ERD50
Give me a museum and I'll fill it. (Picasso) Give me a forum ...
Raw for my photo class work - teacher says to always shoot in raw.
I'd love to see some justification for this.
Now I can understand it for truly high end work, where every tiny degree of quality is important to preserve, and 'compromise' just isn't part of the vocabulary. And I know you don't want to do multiple conversions if you are doing adjustments, as each compression step will have a multiplier effect on the artifacts. But it seems to me that for most work, shooting jpg would be fine, just convert to a non-compressed format if/when you are ready to do some adjustments.
Now for audio, I'm big on keeping at least my masters/backups in non-compressed format (FLAC). But the 'cost' is small, a FLAC file is only ~ 5x as big as 128kbps mp3. So a 600MB CD is 300MB in FLAC (roughly 2x loss-less compression) versus maybe 60MB in mp3 128kbps, or 120mbps if you go higher in quality. So if I buy a 500GB drive for $65, that's just 4.3 cents per CD in FLAC, and I might save 3 cents per CD with mp3. Multiply a few times for backups. That is still very cheap to me, for the extra quality, and ability to easily re-rip to another format (which I do, to play on various players if I can live with compressed sound for that application).

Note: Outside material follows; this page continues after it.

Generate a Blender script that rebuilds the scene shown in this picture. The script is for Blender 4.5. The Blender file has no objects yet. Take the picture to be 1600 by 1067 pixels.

I didn't quickly find good file size comparisons for RAW vs high quality jpeg, but IIRC the difference was far more than 5x. A few years back, I scanned some pen/ink drawings I had that were vacation memories and had faded and yellowed. I scanned them at high rez, worked on them, and saved in jpeg. I recall playing with them some more, and even after a few generations, I could blow them up to something like 1600x on screen, and not detect any differences. I guess I'm not sure it makes much difference for anything other than the highest end work, if used properly.